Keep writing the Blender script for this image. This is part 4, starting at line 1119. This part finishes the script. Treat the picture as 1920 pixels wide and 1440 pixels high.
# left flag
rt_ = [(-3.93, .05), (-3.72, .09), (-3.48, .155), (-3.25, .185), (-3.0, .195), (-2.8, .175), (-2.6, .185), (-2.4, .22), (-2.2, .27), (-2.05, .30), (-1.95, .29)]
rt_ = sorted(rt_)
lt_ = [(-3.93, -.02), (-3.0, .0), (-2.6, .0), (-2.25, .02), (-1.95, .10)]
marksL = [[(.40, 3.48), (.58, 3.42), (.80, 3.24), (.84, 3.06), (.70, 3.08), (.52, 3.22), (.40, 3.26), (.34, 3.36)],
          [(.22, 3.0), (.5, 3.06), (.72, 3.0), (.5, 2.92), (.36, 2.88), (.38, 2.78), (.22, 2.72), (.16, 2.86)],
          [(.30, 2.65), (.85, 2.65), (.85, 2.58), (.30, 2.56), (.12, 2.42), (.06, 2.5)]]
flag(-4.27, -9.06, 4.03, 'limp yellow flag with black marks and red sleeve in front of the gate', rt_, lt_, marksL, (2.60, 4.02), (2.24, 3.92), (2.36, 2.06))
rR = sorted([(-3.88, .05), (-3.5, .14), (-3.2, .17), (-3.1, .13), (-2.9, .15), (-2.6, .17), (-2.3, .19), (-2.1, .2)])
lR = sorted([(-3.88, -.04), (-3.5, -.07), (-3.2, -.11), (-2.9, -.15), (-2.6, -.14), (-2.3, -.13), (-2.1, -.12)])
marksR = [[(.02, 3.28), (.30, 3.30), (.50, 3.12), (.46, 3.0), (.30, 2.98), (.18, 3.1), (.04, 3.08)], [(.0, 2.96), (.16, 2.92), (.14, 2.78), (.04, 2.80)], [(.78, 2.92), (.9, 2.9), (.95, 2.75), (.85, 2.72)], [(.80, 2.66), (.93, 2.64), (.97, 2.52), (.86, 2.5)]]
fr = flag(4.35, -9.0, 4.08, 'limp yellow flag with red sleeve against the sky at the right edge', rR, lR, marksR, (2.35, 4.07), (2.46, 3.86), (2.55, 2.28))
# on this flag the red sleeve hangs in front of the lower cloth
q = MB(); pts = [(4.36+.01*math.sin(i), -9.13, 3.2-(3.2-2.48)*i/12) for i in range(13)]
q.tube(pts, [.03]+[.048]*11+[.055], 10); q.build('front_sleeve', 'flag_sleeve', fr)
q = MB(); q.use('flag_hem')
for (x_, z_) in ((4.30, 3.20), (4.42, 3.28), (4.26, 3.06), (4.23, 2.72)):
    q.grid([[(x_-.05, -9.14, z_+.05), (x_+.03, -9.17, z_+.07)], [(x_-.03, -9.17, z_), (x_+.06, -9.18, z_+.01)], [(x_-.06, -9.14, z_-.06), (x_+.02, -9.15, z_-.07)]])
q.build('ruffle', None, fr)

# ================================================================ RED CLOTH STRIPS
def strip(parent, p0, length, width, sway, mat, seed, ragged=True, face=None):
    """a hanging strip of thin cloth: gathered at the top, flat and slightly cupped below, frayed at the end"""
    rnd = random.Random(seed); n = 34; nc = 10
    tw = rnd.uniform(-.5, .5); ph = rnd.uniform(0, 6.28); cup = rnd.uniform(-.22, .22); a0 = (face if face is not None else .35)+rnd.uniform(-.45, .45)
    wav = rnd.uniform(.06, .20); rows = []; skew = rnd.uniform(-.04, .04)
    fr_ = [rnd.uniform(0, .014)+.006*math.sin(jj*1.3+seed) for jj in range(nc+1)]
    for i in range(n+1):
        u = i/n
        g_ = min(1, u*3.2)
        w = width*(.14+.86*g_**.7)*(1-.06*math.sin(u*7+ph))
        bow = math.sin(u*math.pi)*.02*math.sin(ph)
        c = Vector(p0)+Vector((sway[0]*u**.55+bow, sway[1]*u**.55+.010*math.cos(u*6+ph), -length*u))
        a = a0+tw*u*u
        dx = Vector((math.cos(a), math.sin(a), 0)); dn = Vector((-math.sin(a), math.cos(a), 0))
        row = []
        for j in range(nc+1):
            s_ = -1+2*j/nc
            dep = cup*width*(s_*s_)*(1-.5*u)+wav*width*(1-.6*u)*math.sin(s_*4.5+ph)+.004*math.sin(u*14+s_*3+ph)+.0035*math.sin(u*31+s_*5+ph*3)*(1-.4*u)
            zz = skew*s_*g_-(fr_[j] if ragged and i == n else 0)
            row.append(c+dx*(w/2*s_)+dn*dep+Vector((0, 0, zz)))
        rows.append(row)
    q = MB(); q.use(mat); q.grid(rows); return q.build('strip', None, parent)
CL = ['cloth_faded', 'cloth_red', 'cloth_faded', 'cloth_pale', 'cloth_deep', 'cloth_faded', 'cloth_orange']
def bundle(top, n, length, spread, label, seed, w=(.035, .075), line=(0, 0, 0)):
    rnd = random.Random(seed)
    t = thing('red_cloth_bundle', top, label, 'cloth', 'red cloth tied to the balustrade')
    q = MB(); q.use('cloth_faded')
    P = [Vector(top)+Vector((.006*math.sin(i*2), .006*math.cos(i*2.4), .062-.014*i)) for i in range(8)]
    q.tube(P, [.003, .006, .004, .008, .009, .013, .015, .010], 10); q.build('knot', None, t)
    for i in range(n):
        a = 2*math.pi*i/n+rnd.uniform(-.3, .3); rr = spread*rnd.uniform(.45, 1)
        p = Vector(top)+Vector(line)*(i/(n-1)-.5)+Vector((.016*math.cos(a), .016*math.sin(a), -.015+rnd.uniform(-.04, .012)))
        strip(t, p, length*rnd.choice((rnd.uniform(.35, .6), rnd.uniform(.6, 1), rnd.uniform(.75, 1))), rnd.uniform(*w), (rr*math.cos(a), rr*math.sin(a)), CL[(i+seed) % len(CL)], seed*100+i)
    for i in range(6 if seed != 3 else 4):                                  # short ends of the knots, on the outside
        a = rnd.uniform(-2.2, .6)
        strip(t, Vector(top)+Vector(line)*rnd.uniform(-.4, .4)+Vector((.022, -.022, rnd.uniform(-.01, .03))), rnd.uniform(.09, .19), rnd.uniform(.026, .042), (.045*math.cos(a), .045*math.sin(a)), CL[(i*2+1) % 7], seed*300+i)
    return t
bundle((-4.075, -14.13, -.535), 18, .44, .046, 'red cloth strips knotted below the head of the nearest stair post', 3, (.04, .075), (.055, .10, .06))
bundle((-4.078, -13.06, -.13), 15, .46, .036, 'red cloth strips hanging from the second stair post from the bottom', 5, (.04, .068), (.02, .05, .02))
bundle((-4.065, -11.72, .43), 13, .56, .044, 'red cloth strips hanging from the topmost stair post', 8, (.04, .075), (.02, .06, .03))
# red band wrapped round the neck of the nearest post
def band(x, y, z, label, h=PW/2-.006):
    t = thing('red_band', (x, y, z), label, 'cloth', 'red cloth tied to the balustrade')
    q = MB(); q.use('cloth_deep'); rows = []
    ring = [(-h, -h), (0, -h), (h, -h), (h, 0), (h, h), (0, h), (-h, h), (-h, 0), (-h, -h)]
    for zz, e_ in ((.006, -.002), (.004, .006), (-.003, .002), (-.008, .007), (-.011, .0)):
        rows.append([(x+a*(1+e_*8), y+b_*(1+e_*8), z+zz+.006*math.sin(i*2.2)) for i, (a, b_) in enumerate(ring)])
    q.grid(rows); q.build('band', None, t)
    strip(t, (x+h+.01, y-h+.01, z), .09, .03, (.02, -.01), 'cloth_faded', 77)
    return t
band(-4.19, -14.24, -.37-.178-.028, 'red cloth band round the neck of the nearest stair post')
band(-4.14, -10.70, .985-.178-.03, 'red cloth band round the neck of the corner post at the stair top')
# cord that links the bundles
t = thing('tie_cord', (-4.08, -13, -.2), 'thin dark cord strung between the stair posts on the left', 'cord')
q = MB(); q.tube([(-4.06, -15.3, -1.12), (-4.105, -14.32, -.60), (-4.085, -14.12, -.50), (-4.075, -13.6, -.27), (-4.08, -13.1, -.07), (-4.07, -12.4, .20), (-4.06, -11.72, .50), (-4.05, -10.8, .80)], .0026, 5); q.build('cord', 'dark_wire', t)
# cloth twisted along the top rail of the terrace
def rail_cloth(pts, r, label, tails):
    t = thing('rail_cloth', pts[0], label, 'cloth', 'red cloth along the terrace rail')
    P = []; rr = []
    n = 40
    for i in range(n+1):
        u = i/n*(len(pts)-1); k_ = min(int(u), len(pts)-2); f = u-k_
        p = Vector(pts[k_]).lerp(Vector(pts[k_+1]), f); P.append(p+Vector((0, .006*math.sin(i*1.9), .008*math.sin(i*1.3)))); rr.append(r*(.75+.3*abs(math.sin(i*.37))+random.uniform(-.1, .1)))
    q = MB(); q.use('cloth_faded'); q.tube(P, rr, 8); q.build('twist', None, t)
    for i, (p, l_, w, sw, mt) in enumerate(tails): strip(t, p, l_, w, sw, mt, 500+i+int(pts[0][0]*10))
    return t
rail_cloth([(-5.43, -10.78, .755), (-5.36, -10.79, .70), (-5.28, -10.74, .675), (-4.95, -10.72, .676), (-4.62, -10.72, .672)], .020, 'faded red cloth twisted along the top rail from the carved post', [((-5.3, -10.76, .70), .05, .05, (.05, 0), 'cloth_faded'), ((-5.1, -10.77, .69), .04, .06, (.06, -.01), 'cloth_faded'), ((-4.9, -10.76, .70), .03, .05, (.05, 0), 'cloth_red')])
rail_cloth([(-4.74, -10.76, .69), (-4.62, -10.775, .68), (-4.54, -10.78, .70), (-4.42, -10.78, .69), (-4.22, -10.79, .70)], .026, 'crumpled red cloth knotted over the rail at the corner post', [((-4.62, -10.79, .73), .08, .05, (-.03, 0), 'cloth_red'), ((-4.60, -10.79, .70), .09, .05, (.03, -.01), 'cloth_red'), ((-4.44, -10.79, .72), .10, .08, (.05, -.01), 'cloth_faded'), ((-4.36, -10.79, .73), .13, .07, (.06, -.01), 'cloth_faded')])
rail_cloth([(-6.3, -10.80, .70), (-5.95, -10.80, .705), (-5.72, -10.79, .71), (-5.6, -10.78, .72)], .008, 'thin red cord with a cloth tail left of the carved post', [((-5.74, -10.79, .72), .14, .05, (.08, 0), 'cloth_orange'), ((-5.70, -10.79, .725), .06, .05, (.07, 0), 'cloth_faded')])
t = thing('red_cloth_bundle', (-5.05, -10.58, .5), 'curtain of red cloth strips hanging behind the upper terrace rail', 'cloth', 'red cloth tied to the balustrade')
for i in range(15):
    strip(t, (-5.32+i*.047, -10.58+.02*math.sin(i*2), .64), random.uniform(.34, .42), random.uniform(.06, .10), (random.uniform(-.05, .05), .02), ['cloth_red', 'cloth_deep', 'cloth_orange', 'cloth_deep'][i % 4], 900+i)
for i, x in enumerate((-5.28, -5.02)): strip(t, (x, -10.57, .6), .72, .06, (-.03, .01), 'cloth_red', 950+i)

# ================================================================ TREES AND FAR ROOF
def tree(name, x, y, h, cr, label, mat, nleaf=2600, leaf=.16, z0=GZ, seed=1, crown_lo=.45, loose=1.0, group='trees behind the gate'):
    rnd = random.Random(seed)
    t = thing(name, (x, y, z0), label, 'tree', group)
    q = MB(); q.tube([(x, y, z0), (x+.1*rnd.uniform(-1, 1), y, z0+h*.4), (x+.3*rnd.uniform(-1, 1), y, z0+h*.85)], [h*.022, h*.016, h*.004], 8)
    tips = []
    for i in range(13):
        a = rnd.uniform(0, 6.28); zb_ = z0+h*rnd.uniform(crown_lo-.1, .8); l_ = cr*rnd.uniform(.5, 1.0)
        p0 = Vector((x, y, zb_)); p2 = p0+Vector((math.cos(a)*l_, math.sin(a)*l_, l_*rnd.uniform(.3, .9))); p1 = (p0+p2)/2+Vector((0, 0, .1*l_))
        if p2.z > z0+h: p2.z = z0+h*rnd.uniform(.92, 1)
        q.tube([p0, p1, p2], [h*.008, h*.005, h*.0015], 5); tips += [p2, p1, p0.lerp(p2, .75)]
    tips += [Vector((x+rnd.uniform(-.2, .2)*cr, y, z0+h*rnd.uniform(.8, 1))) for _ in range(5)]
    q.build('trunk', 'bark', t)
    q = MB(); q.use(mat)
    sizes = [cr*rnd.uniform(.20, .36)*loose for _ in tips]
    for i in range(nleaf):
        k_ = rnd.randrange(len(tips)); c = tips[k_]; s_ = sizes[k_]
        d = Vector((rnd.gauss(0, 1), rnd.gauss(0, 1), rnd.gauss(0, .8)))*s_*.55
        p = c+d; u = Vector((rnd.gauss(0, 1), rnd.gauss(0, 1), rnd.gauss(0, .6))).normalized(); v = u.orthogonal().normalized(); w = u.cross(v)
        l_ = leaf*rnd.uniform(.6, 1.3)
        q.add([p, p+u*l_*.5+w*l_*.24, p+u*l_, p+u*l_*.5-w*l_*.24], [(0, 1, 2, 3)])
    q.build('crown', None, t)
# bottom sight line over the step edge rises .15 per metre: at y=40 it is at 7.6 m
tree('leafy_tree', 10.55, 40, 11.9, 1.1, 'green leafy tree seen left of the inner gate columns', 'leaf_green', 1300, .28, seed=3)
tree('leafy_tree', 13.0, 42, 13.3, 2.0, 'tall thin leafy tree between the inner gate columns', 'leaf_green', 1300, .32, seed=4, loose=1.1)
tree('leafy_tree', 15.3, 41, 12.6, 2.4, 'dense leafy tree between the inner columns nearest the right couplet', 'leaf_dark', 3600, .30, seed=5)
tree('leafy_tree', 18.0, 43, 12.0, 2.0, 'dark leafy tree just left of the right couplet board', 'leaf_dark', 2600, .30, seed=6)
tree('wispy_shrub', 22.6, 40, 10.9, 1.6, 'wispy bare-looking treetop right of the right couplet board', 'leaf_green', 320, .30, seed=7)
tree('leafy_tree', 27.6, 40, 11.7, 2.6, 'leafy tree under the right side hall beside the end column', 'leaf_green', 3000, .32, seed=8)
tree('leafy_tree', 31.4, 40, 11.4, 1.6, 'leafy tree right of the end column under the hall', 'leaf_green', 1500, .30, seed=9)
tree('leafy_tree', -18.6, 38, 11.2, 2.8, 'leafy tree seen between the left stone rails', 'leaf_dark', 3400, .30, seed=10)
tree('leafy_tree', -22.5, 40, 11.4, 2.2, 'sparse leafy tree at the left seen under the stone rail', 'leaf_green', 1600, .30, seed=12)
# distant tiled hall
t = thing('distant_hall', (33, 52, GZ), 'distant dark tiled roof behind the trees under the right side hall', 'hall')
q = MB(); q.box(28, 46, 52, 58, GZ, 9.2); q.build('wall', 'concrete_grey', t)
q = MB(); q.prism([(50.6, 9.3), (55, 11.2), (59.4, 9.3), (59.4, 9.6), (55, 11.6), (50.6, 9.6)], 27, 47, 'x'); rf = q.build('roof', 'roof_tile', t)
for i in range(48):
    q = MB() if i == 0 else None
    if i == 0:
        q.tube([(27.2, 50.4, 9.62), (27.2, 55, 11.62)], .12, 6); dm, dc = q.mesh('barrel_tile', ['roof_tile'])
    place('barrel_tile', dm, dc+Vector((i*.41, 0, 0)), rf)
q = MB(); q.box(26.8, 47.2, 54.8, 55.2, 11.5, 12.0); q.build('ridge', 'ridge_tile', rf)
====================
Scan the listing above. Collect all lines with the word "this".

_Exercise output_.
Keep writing the Blender script for this image. This is part 4, starting at line 1119. This part finishes the script. Treat the picture as 1920 pixels wide and 1440 pixels high.
# on this flag the red sleeve hangs in front of the lower cloth